Development of a midcurve for analyzing the deformation of transversely symmetric hinges

Abstract Transversely symmetric flexure hinges are a special type of hinges defined by their one-sided contour, which determines their moment of inertia. Although widely used, transversely symmetric flexure hinges remain analytically challenging due to their complex geometry. The theory of large-deflection of rod-like structures based on Euler–Bernoulli assumptions is difficult to apply, as identifying the beam axis is nontrivial for asymmetrical hinges. This paper introduces a novel, geometry-based approach for determining a midcurve from two distinct boundary curves, independent of any specific hinge configuration. Several methods for determining this midcurve are presented and evaluated. To demonstrate the utility of these methods, their results are applied to transversely symmetric hinges, providing a new means of identifying the effective beam axis.
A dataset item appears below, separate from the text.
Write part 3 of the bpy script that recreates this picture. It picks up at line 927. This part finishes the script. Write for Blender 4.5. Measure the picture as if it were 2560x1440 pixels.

The midcurve is computed for a variety of hinge contours, facilitating accurate deformation analysis. Parameter studies and comparisons with FEM simulations reveal that the proposed model achieves agreement with less than five percent deviations. Finally, the method’s efficiency and effectiveness are highlighted through its application in the analysis of a mechanism incorporating these hinges, with computation times under one second. The approach offers a highly promising tool for rapid and precise mechanism design.